Amazon, Netflix, Twitter Urge FCC to Preserve Open Internet
On May 15, the FCC is expected to vote on a Net neutrality proposal that critics have griped would enable ISPs to charge fees to content companies like Netflix for the right to prioritize traffic.
May 7, 2014
By Josh Long
Some of the nation’s biggest Internet companies on Wednesday called on the Federal Communications Commission to preserve access to an open Internet and refrain from policies that would enable broadband providers to charge special rates for faster access to their pipes.
“According to recent news reports, the Commission intends to propose rules that would enable phone and cable Internet service providers to discriminate both technically and financially against Internet companies and to impose new tolls on them. If these reports are correct, this represents a grave threat to the Internet,” more than 100 companies wrote to the FCC commissioners in a letter.
“Instead of permitting individualized bargaining and discrimination, the Commission’s rules should protect users and Internet companies on both fixed and mobile platforms against blocking, discrimination, and paid prioritization, and should make the market for Internet services more transparent,” the companies added. “The rules should provide certainty to all market participants and keep the costs of regulation low.”
Signatories to the letter included Amazon, eBay, Google, Facebook, Level 3 Communications, LinkedIn, Microsoft, Netflix, Twitter, Yahoo and Vonage.
On May 15, the FCC is expected to vote on a Net neutrality proposal that critics have griped would enable broadband providers like AT&T, Comcast and Verizon Communications to charge fees to content companies like Netflix for the right to prioritize traffic.
FCC Chairman Tom Wheeler is proposing regulations in another attempt to prevent blocking of lawful content and unreasonable favoritism of certain Internet traffic. In January, a federal appeals court in Washington, D.C. overturned previous FCC regulations that prohibited fixed broadband providers from blocking lawful content and unreasonably discriminating on their networks.
In a speech last month before the National Cable & Telecommunications Association, Wheeler vowed to protect consumers’ access to the Internet.

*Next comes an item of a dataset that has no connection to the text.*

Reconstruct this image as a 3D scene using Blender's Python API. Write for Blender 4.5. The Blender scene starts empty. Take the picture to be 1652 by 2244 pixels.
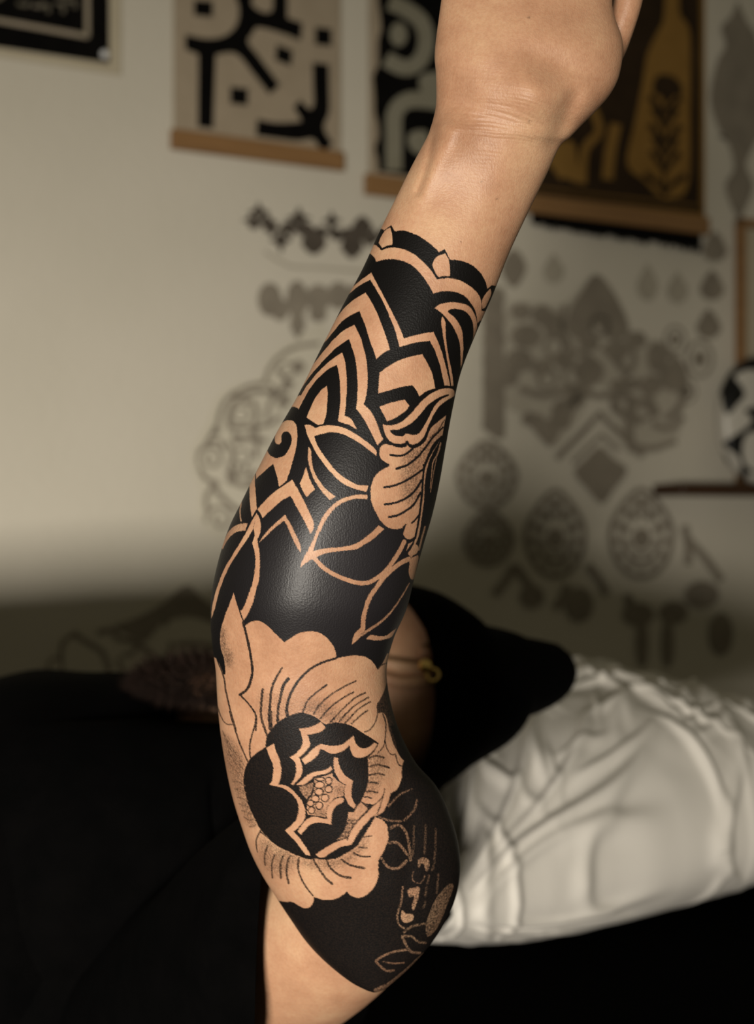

“There has been a great deal of talk about how our following the court’s instruction to use a ‘commercially reasonable’ test could result in a so-called ‘fast lane’ and Internet ‘haves’ and ‘have nots’”, Wheeler observed. “This misses the point that any new rule will assure an open pathway that is sufficiently robust to enable consumers to access the content, services and applications they demand and innovators and edge providers the ability to offer new products and services.”
Wheeler was even more to the point, adding: “We will not allow some companies to force Internet users into a slow lane so that others with special privileges can have superior service.”